The jobless rate eased to 4.4 percent from 4.5 percent in April. The last time the jobless rate fell was in September 2000 when the unemployment number fell to a three-decade low of 3.9 percent. The April level was the highest in 2 1/2 years.
Although the percentage of people out of work declined, trends in nonfarm payrolls remained weak. The number of workers on U.S. payrolls outside the farm sector fell by 19,000.
The report included heavy revisions to prior months' data and some methodology changes.

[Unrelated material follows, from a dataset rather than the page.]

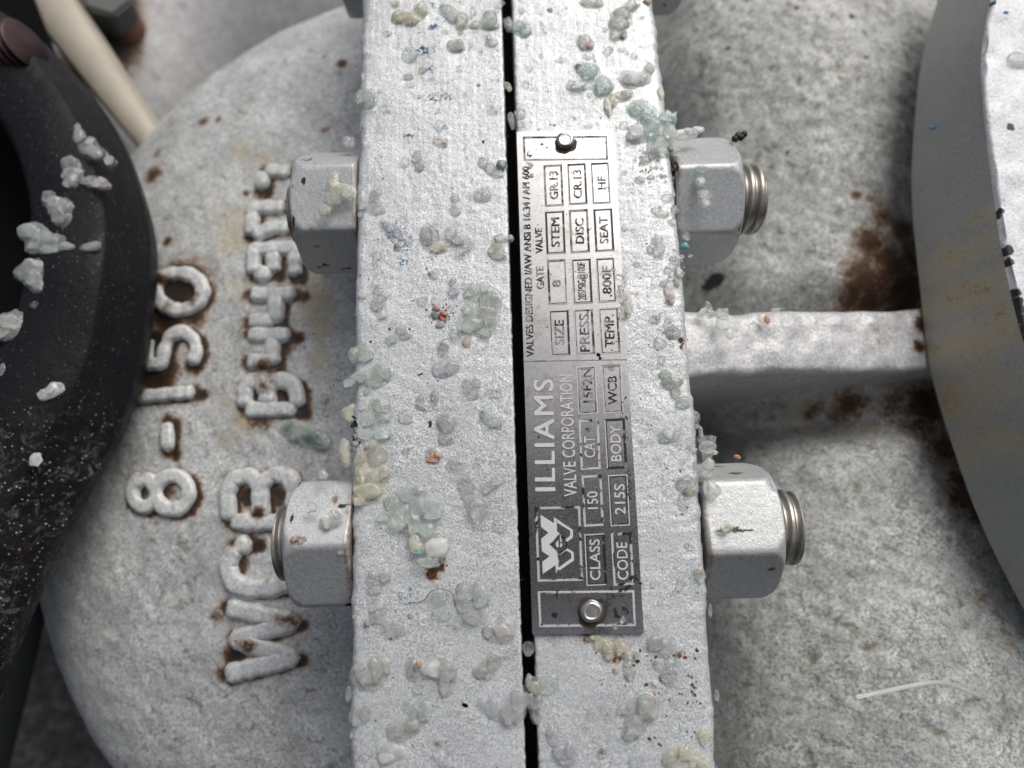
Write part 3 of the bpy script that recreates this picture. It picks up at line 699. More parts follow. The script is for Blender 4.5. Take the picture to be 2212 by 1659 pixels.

On balance, the job picture in recent months looked stronger after the changes.
The Fed has hacked 2.5 percentage points off overnight interest rates since the beginning of this year, acting on five separate occasions in one of the most aggressive rate-reduction sprees in history to reinvigorate a flagging economy.
BLS said April payrolls fell by 182,000 - a revision from the previously reported decline of 223,000. March payrolls grew by 59,000, in contrast to the originally reported 53,000 decrease.
Workers' hourly wages grew in May by 0.3 percent to $14.26 from a revised $14.22 in April. Year-to-date, growth in hourly earnings is running at 4.3 percent compared to last year.
Construction jobs rose by 31,000 last month after a big decline of 78,000 in April that was blamed on severe weather.